The Fairfield Board of Assessment Appeals heard a long series of individual property appeals on March 3, 2026. Homeowners repeatedly told hearing officers that assessor field cards, lot coding and comparator choices overstated market value; the board will deliberate and mail decisions within seven days of its deliberations.

The Fairfield Board of Assessment Appeals spent the evening of March 3, 2026, taking individual appeals from homeowners who said the town’s appraisals overstated market value.

Hearing officer Peter Rupert opened each case, confirmed the town’s appraisal and the homeowners’ requested value, and told property owners the board will present their evidence to a majority of members at a later deliberation and notify them by mail within seven days of that vote. “We are, we have 992 appeals,” Rupert said, explaining the board expects deliberations to stretch into May.

Homeowners raised three recurring complaints. Several owners said assessor comparables and replacement-cost calculations treated older, historic properties as more valuable than nearby renovated homes.
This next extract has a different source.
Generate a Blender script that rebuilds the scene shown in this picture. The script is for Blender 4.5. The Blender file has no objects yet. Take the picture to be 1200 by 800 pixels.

Chester Bartlett, appealing the appraisal for 1014 Pequod Avenue, said his 1734 house remains largely original and that features such as 7½-foot ceilings, nonfunctional historic chimneys and limited plumbing reduce marketability: “We are one of the oldest homes in Southport…we are an outlier,” Bartlett said, asking the board to weigh direct, historic comparables and replacement-cost adjustments.
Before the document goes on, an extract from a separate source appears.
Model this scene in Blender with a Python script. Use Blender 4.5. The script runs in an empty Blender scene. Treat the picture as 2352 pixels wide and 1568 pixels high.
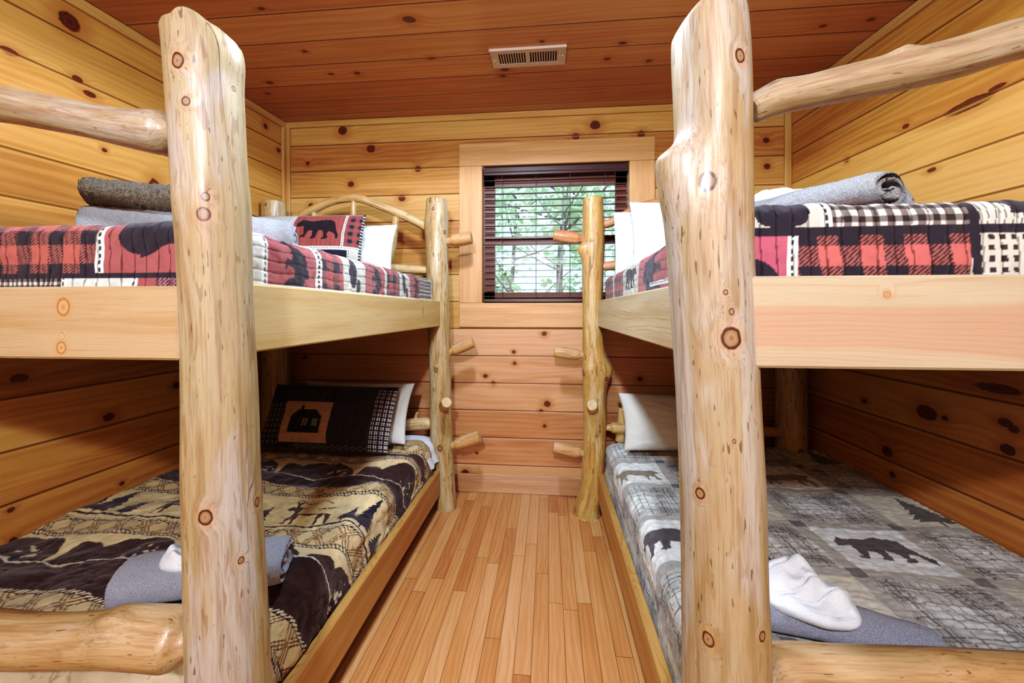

Other appeals focused on lot use and coding. Bradley Yun and co-owner Cheongsook Yoon said more than half of their 1.2-acre parcel at 400 Dunham Road is mapped as wetland, reducing buildable area and marketability; they submitted MLS history, inspection notes and an appraisal of their February 2025 purchase to argue the assessment assumes a level of usable land the property lacks.
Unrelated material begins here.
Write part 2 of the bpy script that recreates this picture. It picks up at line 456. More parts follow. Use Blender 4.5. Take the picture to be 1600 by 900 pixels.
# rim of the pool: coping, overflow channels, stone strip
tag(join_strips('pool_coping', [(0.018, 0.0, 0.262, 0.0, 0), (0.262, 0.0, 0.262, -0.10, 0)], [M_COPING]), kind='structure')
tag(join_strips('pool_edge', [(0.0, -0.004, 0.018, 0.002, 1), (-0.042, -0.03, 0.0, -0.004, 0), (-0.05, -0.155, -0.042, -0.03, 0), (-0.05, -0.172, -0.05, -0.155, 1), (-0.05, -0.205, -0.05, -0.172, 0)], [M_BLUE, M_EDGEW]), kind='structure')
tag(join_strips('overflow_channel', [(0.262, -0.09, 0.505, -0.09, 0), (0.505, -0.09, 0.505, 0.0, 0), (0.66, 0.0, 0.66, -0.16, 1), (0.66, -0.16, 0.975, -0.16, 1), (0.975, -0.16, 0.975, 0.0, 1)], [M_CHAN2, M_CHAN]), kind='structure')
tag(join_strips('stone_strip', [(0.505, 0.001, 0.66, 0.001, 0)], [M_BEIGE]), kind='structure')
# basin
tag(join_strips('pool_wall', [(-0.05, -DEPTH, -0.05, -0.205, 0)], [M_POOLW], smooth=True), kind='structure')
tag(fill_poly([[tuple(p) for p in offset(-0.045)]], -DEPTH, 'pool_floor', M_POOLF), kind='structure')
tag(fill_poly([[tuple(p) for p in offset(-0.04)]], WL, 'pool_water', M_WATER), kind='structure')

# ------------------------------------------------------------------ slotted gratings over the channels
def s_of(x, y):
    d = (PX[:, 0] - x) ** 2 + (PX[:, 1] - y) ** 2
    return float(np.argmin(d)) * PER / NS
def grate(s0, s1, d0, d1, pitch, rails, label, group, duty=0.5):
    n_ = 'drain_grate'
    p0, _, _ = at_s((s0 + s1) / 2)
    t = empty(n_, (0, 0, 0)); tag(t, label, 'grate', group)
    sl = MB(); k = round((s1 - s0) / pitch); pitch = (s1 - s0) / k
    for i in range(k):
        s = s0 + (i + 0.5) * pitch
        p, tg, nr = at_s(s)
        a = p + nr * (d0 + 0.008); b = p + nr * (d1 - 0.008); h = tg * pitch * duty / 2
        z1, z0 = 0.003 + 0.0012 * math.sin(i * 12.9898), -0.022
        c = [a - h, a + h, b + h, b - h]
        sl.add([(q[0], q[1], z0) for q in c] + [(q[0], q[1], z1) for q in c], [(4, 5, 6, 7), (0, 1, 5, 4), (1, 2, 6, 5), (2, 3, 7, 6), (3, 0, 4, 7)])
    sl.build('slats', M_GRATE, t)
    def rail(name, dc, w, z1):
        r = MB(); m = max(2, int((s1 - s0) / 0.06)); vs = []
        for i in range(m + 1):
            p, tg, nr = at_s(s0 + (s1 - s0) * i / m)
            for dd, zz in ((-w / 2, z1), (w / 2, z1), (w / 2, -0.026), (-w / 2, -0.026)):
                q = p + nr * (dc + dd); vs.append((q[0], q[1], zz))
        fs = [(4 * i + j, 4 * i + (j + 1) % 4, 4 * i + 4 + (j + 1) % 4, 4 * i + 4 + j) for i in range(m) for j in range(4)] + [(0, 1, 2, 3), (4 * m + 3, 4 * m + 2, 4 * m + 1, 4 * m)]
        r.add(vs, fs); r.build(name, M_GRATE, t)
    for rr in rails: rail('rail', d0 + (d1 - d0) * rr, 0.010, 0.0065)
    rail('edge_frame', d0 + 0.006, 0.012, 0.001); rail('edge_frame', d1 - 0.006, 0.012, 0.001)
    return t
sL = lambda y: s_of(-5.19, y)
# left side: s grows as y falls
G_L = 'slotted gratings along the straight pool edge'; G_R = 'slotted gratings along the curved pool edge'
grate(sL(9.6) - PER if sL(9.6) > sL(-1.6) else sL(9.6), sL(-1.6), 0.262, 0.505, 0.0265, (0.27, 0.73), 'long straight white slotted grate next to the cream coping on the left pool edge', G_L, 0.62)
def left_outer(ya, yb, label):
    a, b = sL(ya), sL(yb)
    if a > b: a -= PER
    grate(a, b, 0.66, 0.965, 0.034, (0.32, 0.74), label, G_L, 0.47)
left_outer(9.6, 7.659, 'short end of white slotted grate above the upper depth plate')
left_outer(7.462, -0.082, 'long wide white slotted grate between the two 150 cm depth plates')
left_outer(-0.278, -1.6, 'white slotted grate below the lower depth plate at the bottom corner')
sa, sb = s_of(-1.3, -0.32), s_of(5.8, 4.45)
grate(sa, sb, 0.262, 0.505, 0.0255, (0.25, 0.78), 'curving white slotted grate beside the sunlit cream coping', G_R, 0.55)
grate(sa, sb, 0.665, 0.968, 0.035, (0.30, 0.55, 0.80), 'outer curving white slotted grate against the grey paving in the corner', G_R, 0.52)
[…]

A third theme was condition and deferred maintenance. Richard Perkin, who supplied an independent appraisal for 501 Warren Hill Road, said his home (1981 construction) showed significant deferred maintenance and that a local appraiser’s report supported reducing the town’s $2.42 million appraisal to about $2.0 million. Other owners similarly submitted photos, field-card notes and contractor or inspector reports showing basement, roof or septic issues.

Owners across appeals also challenged land-per-square-foot calculations and parcel coding. Vanessa Mazzella and others showed side-by-side land-value tables and asked the board to consider lower per-square-foot values used by neighboring parcels or to merge parcels where a conservation easement or coding error had flagged land as developable when it is not.

Board procedure and next steps were consistent across hearings: Rupert swore in speakers, marked submitted evidence for the file and described the outcomes the board could choose — deny the appeal, grant it fully (which bars subsequent appeals until the next revaluation), or grant partial relief. He reiterated that deliberations will be by majority of the nine-member board and that decisions will be mailed within seven days of those deliberations.

The board did not take any votes during the sessions recorded on March 3; the record for each appeal will be scanned and included in the file for the deliberation. Owners were repeatedly advised they may appeal the board’s final decision to court if they remain dissatisfied.

For homeowners who presented evidence, the next procedural update will be the board’s deliberation and mailed decision. The hearings continue to be scheduled through May as the board works through nearly 1,000 appeals.